Intervening industry groups asked Alsup to stay his decision, arguing that vacating the regulation would scuttle important energy projects, impose burdensome costs on project developers and hurt the economy. The groups also argued voiding the rule trampled on their rights to actively participate in rulemaking before different regulations are imposed. Alsup dismissed that argument, finding the groups could still fully participate in the EPA’s rulemaking process.

While the EPA declined to appeal Alsup’s decision, intervenor industries took the case to the Ninth Circuit in November 2021. Meanwhile, eight intervening Republican states appealed to the U.S. Supreme Court, which granted a stay pending appeal in a 5-4 split in April 2022. The stay restored the 2020 rule until the EPA revises it in 2023 or until the Ninth Circuit vacates it.

In May 2022, the state of California filed a motion for an indicative ruling that would “clear the way for conclusive merits briefing on the validity of the rule in the district court,” according to Judge Alsup, who rejected the motion after finding the plaintiffs had not demonstrated extraordinary circumstances. Moreover, Alsup noted the EPA issued a notice in June that it intends to do away with the major changes of 2020.

“We must ask what is the point of proceeding to litigate the merits of the 2020 rule when the agency says it will eviscerate it anyway?” Alsup wrote.

Judges from the Ninth Circuit appeared to ask the same question several times Tuesday, yet attorney George Sibley III for intervenor industry appellants — including American Petroleum Institute and Interstate Natural Gas Association of America — argued the appeal comes down to setting a precedent.

“We have 12 cases pending in the district courts just within the Ninth Circuit that involve challenges to rulemaking as issued by the Trump administration for which the agency in question has sought remand without vacatur,” Sibley told the 3-judge panel. “And you have the district courts reaching different conclusions on this very question, whether they nonetheless have the authority to vacate.”

The intervenors had argued that while three federal judges around the country challenged the Section 401 Rule, only Alsup vacated the rule and without holding the rule unlawful or attempting mandatory severability analysis.

To this argument, Senior U.S. Circuit Judge Richard Tallman, a Bill Clinton appointee, almost seemed partial, agreeing Alsup’s vacatur acted as a final order.
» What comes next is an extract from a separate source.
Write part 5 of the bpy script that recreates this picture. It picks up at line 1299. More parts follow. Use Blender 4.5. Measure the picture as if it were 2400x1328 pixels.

Sibley had a harder time convincing U.S. Circuit Judge Michelle Friedland, a Barack Obama appointee, that Alsup’s vacatur was any different than a remand, which was the basis of the EPA’s argument for why the appeal should be dismissed altogether.

“Under this court’s precedent, the appeals should be dismissed for lack of jurisdiction. The remand order — including its vacatur provision — is not a final order appealable by nonagency litigants,” the EPA argued in a brief.   

The panel also heard arguments Washington Attorney General Kelly Wood, who took time to explain how the EPA’s 2020 rule change affected state and tribal government oversight over projects.

“The scope is what causes the harm because it prevents states, and we had pointed out there, it's things like hydroelectric dams that are licensed in Washington and anadromous fish have a hard time with temperature and we are losing the temperature battle in that regard from development and climate change,” Wood told the panel.

Still, the judges continued to circle back to how either appellant get what they want ahead of the EPA’s new rule in the spring.

Intervenor industries want the 2020 rule set back in place until the new rule is promogulated, while state and conservation appellees either want to the rule vacated or to be granted summary judgment. The EPA, on the other hand, wants the appeal dismissed or Alsup's vacatur tossed. Either way, it may take the panel up to six months to decide.

After Sibley’s rebuttal, Tallman, Friedland and Senior U.S. Circuit Judge Susan Graber, also a Clinton appointee, adjourned with no indication on how they may lean.